Sunday, February 1, 2009

The Reader Goes for Trophies, Not Tears

Grade: B



With the glut of Nazi-themed movies towards the end of 2008, The Reader stands out for more than its use of German accents. Divided nicely into three sections, Act I concerns the affair between teenager Michael Berg (David Kross) and 30-something Hanna Schmitz (Kate Winslet + make-up). Based on the popular novel by Bernhard Schlink, this first section suffers most from its literary roots. You can tell screenwriter David Hare is struggling to cram in everything from the novel. The story's so rushed that it's hard to buy the affair as anything more than a horny teenager and a creepy older woman. Sure, there's enough sex and nudity to hold your attention, but the emotions don't ring true enough to last the rest of the movie.

Things pick up when the movie shifts from the emotional to the intellectual in Act 2. Now a law student, Michael is studying a trial of former Nazis, including one Hanna Schmitz. Now knowing why Hanna was so secretive during the affair, Michael needs to understand how the woman he loved could have done such terrible things. Though anyone who's read Hannah Arendt knows the answer to that. If Arendt's "banality of evil" theory isn't as fresh now as it was 45 years ago, it still makes a good subject for a movie. This section is where the movie best escapes the label of literary adaptation.

Which brings us to Act III, in which Michael is now played by a cold, unemotional Raph Fiennes. As we see what happens to Michael and Hanna in the decades following the trial, the movie feels its most literary. But it does lead to the movie's strongest scene, between Michael and Ilana Mather (Lena Olin), a Holocaust survivor who lived to write about it. Olin is strong and unsympathetic as she tells Michael there are no lessons to gain from the concentration camps. The added intensity she gives the movie in just one scene makes me wonder how she escaped awards attention.

The more noticeable performance though belongs to Kate Winslet. Hanna is a very difficult character to play. She's cold, secretive, unemotional, and unsympathetic. So Winslet earns her Oscar nod in playing all the layers of her character, making you want to see what she's hiding. She's at her best in the moments where the exterior cracks, like her childlike glee over the stories Michael tells her. But while the film tries to make her sympathetic as it goes on, that's not something she can ever really be. Her performance ends up being more intriguing than moving. The Academy clearly picked her in this film over Revolutionary Road because she hit the right boxes: pretty actress who makes herself uglier, Holocaust, accent, ages over time, Nazis.

Despite the strong performances of Winslet, Kross, and Fiennes, emotion is ultimately swallowed by the overwhelming stench of Oscarbait, thanks to the now thrice-nominated direction of Stephen Daldry.

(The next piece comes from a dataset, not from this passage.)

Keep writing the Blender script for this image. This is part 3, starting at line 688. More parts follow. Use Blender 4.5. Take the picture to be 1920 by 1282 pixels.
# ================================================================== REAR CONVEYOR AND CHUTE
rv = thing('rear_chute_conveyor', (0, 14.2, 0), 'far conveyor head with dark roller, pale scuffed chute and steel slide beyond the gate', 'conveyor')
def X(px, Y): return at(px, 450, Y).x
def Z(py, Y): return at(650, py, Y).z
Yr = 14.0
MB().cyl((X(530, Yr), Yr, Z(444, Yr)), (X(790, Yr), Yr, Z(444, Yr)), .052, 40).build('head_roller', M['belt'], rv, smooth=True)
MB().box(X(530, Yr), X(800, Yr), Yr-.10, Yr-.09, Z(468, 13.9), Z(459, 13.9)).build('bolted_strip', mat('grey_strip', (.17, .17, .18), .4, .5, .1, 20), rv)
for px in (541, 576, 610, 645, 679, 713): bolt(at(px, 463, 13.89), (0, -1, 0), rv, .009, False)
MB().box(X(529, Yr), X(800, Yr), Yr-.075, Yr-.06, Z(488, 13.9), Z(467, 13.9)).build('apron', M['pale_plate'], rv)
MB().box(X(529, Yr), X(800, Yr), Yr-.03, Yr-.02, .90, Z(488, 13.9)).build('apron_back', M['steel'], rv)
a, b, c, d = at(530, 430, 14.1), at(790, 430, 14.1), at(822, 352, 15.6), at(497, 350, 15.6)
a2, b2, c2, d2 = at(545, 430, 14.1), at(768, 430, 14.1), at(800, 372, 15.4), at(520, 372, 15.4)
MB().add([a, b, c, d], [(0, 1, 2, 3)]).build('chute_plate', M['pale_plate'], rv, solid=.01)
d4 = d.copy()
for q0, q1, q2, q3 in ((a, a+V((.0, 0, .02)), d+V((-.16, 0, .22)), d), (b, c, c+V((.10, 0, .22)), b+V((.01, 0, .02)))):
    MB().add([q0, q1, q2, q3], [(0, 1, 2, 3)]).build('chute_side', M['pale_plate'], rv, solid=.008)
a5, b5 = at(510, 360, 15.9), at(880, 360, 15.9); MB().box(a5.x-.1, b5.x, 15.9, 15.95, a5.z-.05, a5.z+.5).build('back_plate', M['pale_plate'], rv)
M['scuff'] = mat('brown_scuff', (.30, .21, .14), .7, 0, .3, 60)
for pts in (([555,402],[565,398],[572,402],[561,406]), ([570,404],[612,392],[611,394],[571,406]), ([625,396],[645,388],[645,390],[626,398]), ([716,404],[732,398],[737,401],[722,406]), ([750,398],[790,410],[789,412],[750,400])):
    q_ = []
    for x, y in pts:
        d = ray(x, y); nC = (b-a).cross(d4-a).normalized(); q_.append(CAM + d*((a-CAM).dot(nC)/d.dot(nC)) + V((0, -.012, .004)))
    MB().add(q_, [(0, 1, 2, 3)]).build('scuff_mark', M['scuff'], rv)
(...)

The music - so sad and pretty - takes over storytelling duties as we see Michael walk slowly and mournfully every five minutes or so. The cinematography, the art direction, all pristine, but a little too much. There are individual moments in The Reader, mostly involving Winslet and Olin, that elevate the movie above something just made to get awards. But those moments don't add up to a whole quite as powerful as the filmmakers would like you to believe.